Cablegram 10A LONDON, 19 January 1944, 5 p.m.
MOST SECRET
For the Prime Minister.
Your telegram to Dominions Office 12 of January 11th. [1]
Reply is being sent in the immediate future [2], preceded by two
telegrams giving further information with regard to Yugoslavia and
Greece. [3]
The reply sets out the position from the United Kingdom point of
view and in reading it one has to bear in mind their
embarrassments, owing to the commitments entered into in the early
days of the war.
Your telegram has had a most admirable effect here in forcing
consideration of the issues you raise and crystallizing thought
upon them. Personally, I greatly welcomed the telegram and I hope
you will take similar action from time to time in the future.

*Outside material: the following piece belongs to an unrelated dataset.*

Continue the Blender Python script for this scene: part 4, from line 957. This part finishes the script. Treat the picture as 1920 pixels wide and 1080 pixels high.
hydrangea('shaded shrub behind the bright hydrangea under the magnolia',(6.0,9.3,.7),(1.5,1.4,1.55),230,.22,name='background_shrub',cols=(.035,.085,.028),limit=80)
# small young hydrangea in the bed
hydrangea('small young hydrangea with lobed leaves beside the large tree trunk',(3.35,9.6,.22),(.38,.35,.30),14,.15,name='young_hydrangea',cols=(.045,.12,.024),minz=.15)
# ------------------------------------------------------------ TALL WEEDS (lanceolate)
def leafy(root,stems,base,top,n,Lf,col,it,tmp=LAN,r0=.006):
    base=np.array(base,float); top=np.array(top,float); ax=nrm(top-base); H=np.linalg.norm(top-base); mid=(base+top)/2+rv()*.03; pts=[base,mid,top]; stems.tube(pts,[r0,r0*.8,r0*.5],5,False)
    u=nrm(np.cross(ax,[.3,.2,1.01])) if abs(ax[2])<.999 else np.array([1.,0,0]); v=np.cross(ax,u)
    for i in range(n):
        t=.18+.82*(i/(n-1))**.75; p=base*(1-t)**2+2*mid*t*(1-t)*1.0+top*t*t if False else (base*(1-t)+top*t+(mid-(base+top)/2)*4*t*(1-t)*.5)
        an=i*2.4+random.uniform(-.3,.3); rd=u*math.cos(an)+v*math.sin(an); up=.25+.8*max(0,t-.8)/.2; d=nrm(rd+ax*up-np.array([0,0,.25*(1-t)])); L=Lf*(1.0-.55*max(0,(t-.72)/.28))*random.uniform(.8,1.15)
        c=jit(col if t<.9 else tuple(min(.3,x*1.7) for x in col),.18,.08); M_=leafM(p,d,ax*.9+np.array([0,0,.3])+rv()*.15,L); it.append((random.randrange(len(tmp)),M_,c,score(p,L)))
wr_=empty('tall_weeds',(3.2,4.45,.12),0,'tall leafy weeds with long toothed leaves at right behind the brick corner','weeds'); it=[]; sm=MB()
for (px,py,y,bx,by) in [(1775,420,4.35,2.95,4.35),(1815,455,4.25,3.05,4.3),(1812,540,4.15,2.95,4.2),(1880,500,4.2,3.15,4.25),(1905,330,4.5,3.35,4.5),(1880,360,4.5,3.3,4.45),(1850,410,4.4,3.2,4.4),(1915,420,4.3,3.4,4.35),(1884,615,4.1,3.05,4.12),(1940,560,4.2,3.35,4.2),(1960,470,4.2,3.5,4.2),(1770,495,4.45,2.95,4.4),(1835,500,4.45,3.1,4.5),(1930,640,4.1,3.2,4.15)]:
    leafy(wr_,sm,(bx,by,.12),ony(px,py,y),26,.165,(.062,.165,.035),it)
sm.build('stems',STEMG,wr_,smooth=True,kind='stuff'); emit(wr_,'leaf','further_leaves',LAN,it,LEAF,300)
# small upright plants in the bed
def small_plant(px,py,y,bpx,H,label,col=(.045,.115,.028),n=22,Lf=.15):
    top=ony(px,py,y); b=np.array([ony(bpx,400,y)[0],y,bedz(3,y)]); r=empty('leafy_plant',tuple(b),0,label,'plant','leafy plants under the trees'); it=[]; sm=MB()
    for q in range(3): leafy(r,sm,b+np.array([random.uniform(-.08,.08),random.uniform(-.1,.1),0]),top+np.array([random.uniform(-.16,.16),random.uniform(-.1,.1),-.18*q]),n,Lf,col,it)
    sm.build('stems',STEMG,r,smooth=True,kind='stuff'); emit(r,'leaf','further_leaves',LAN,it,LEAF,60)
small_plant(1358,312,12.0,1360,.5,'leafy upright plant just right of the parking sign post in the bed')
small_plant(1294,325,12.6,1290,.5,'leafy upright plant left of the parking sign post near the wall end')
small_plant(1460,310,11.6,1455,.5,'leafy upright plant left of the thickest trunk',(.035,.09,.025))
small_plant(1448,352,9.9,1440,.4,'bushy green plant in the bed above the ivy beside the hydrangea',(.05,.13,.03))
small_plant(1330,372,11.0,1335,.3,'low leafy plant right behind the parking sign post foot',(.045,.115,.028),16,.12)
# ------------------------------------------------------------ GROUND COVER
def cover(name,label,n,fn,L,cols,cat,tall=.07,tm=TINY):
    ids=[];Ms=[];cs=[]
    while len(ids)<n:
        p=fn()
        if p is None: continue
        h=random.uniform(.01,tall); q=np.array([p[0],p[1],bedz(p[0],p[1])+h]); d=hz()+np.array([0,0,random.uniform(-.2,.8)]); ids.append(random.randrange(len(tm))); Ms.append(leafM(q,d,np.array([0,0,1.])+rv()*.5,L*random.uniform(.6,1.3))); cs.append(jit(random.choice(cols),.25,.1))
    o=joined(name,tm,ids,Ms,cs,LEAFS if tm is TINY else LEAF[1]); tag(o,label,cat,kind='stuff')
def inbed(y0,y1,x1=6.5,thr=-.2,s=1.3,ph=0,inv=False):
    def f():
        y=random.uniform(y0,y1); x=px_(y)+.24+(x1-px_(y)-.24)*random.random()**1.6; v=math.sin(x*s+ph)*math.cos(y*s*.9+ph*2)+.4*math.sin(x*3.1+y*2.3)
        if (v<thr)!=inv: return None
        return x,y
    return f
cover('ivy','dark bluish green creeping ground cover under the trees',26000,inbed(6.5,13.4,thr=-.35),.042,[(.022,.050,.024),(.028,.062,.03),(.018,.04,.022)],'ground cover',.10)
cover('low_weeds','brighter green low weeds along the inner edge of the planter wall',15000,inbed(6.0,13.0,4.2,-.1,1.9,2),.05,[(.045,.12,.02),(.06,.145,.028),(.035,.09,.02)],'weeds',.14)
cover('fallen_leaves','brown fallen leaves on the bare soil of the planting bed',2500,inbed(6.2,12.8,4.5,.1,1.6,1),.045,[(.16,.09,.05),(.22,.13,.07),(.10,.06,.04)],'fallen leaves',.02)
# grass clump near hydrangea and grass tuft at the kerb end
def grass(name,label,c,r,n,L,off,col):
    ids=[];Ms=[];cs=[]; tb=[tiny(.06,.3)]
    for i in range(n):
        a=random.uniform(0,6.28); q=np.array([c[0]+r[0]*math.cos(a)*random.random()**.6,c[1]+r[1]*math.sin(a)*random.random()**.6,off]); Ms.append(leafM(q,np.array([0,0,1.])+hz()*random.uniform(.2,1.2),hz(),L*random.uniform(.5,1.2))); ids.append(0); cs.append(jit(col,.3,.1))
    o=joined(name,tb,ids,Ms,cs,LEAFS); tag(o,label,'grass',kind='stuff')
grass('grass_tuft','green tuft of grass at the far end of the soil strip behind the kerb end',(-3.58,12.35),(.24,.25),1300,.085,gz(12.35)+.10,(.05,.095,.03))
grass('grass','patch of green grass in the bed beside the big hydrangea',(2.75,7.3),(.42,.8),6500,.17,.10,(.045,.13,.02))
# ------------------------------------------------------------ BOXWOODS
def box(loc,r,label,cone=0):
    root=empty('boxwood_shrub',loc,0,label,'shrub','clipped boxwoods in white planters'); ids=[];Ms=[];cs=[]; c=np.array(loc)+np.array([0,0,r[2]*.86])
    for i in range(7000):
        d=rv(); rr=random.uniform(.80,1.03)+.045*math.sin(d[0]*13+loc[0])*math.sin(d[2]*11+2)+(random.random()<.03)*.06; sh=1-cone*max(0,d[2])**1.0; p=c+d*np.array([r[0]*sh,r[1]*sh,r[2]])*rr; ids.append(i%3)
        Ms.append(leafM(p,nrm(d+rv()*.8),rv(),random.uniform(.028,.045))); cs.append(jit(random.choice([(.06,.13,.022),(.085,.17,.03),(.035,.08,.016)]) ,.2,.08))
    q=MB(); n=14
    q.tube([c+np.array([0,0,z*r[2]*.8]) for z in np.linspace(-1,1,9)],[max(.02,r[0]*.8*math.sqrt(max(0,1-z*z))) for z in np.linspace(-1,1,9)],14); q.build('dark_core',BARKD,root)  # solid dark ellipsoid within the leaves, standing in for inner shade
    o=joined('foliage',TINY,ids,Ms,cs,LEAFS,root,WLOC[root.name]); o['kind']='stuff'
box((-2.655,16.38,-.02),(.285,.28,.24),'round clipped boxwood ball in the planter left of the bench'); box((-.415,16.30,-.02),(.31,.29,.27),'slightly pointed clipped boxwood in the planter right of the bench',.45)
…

One personal thought with regard to the countries you deal with is
that in them democracy must carry the significance that the will
of the people must prevail as to the type of Government they have,
and not the significance of parliamentary government in accordance
with our ideas which is so often attached to it in British
countries.
The real hope I see for the three countries you deal with in your
telegram is the emergence of outstanding men who it would be the
will of the majority of the people should be placed in authority.
How they exercise that authority must, I am afraid, be left to the
individual peculiarities of the nations concerned.
Yugoslavia appears to be the only one of these countries where an
outstanding man has emerged in the person of Tito. [4] No such man
has yet appeared in Italy or Greece.